What is most frightening to me is that people are not aware of these changes even as they stealthily infiltrate our lives. Bradbury clearly saw the way these changes were creeping into everyday life. Shortly before starting Fahrenheit 451, he had written a short story called “The Pedestrian” about a man who is arrested simply for walking. The story sparked the author’s imagination for a longer piece about a coldly bureaucratic dystopia, and he built on this to create his most enduring work. “The Pedestrian” portrays a television-obsessed future, and this idea proved crucial to his development of Fahrenheit 451. In order to show his concern that reading was disappearing from society, Bradbury took this obsession with television to an extreme conclusion by creating a world where printed works are forbidden and burned.
In order to convey a message of warning, Bradbury knits an intricate web of evocative literary devices throughout the novel. In its bleak, dystopian setting, “firemen” are people who find and burn books. This wryly contrasts with today’s understanding of the purpose of firemen. Rather than be charged with putting out fires, Bradbury envisions a world where they create them. This irony clearly shows his fear of what our society could become. Another interesting way Bradbury expresses this is through an allusion to Benjamin Franklin, who is often thought of as the first American fireman. In the novel, Franklin is believed to have founded the Union Fire Company to burn books, rather than as the precursor to modern firefighting that he actually created.

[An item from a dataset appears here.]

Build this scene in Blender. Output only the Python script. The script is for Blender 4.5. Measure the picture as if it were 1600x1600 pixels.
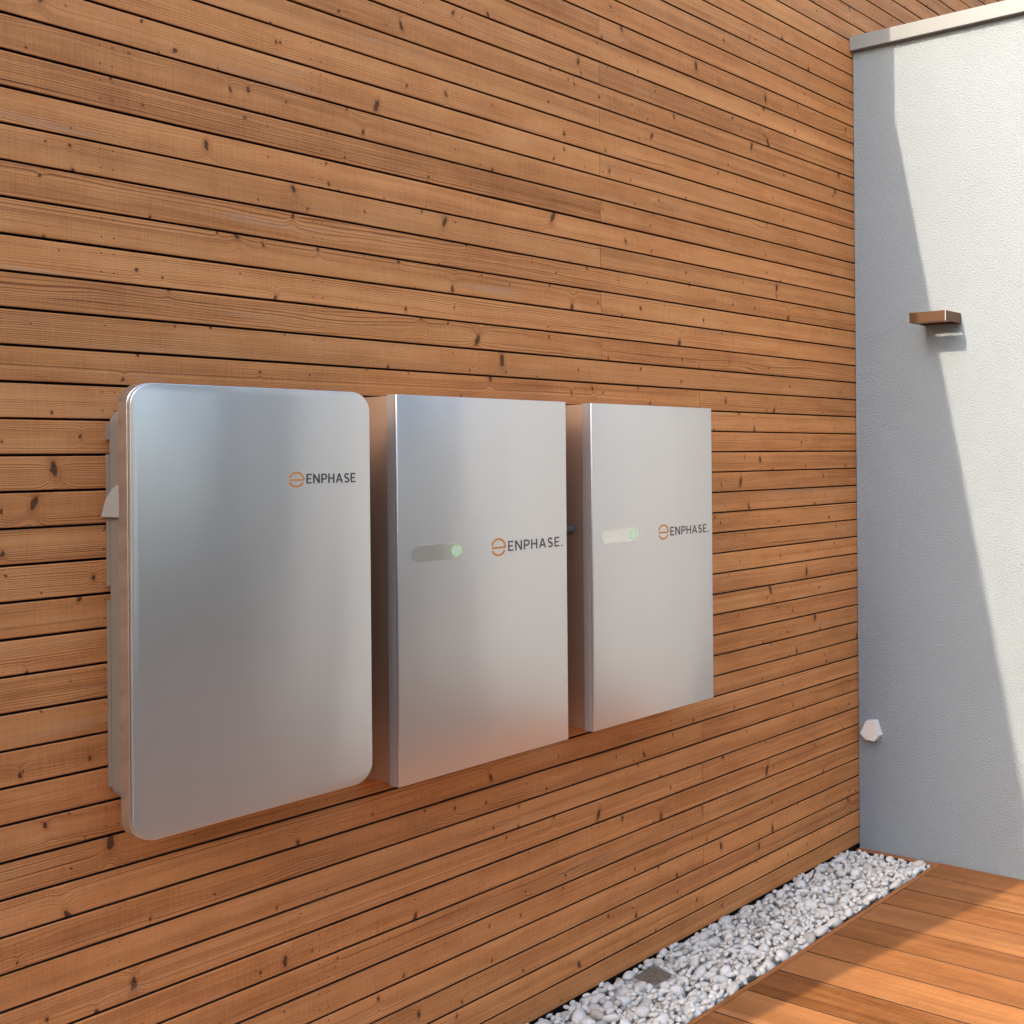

Because the government in the novel has banned the printed word, historical records are actively destroyed and the people believe this lie about Franklin. Here again, Bradbury cautions against creating a society where knowledge is callously thrown away.
Bradbury also makes his futuristic society—and the fear it elicits—tangible through careful descriptions of his characters’ daily lives. The story is told from protagonist Guy Montag’s point-of-view in the first person, and the reader gains a clear glimpse of the character’s mind. Despite being married, Guy still feels as if “there’s a wall between him and Mildred,” his wife of ten years (Bradbury 41). Our vantage point inside Guy’s head allows us to know that it is technology that makes him feel empty. He sees himself as “one of the creatures electronically inserted between the slits of the phono-color walls, speaking, but the speech not piercing the crystal barrier” (Bradbury 44). All of these feelings come from a lack of knowledge. He is consumed by emptiness because people no longer spend time face-to-face, choosing instead to focus on their electronics. Similarly, he is consumed by coldness because he cannot exert control over his life.
All the emptiness that Guy feels at the beginning of the novel seems present in our modern society. Today, in-person interaction is slowly being supplanted by communicating via text and email. Fahrenheit 451 has remained a timeless classic because its future feels more plausible with each passing year. Out of all the lessons Bradbury seeks to impart, the most significant takeaway for me is the importance of knowledge. The government is able to control its citizens by restricting their access to knowledge, and Guy’s life is empty because he has no knowledge to fill it with. This is the most chilling warning for us today: if we do not preserve the knowledge of our past, the dystopian setting of Bradbury’s sci-fi novel will become our reality.